Point 4: Please provide data related to the quality of produced biogas, as well (CO2/CH4 ratio, for instance).

 

Response 4: Thanks for your comments. The data of biogas composition (including CO₂/CH₄ ratio) had been added in Figure 1(C). And relavent discussion about the quality of produced biogas was also involved in the revised section 3.1.

Figure 1. (A) VS reduction, (B) biogas production and (C) biogas composition in the plant-scale anaerobic digesters without/with the involvement of brewery wastewater in the influent municipal sewage sludge

“The biogas composition was also influenced by involving brewery wastewater in the anaerobic digestion of municipal sewage sludge.

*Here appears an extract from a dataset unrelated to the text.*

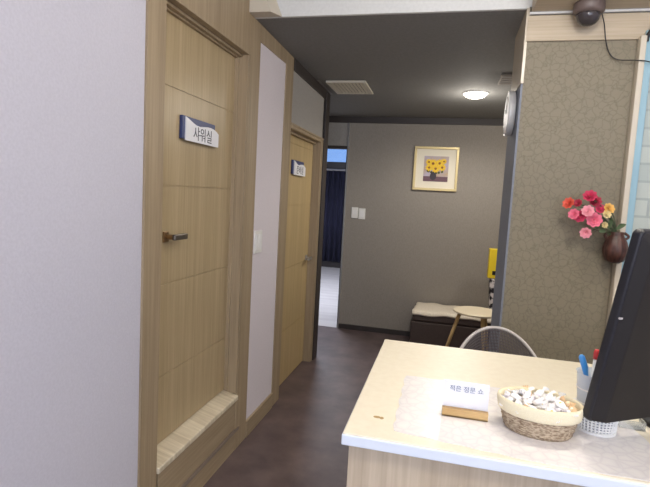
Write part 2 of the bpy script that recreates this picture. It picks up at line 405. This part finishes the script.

As shown in Figure 1(C), when municipal sewage sludge was used as feed without brewery wastewater, the CH₄ proportion was averagely 59.5%. And the co-digestion of municipal sewage sludge with 2% brewery wastewater increased the percentage of CH₄ to 61.6%. The quality of biogas was promoted with CO₂/CH₄ ratio increasing from 0.52 to 0.57. The 2.1% of the increase seemed small, while it could result in 3.8×10³ m³ of CH₄ production per month, indicating the huge significance of sewage sludge of anaerobic co-digestion with brewery wastewater. ”

 

 

Point 5: Please give the measuring errors for data presented in figures (Figure 2-6).

 

Response 5: Thanks, and the error bars had been added in Figures 2-6 of the revised manuscript.

 

Point 6: I recommend to use ANOVA (for example) to analyse the effects of process parameters and their (possible) interactions.

 

Response 6: Thanks for your suggestion. The Analysis of Variance (ANOVA) had been conducted using Origin software (version 2021) to analyze the effects of process parameters and their possible interactions in the revised manuscript.

“The two-way ANOVA results (Table 4) demonstrated that at the 0.05 level, the population means of temperature and mixing ratio were both significantly different. Compared with temperature, brewery wastewater mixing ratio affected the biogas production much more significantly. The results also showed that the interaction between temperature and mixing ratio was also significant in this study.”

Table 4. The overall results of two-way ANOVA concerning specific biogas production.

	DF	Sum of Squares	Mean Square	F value	P value
Temperature	2	184.94148	92.47074	0.09721	0.90807
Mixing ratio	6	13564.24872	2260.70812	2.37656	0.09517
Interaction	12	11415.01938	951.25161
Model	20	25164.20957	1258.21048	1.80672	0.17148
Error	0	0	--
Corrected Total	20	25164.20957

 

 

 

Author Response File: Author Response.pdf

Round 2

Reviewer 2 Report

The manuscript has an interesting topic that has practical relevance, as well. he authors have revised the manuscript thoroughly according to reviewers comments and suggestions and provided detailed answers for reviewers questions. Revision made the manuscript more complete and clear. I agree and accept all  modifications made by the authors. The overall scientific quality of the mnauscript has been improved significantly due to the revision.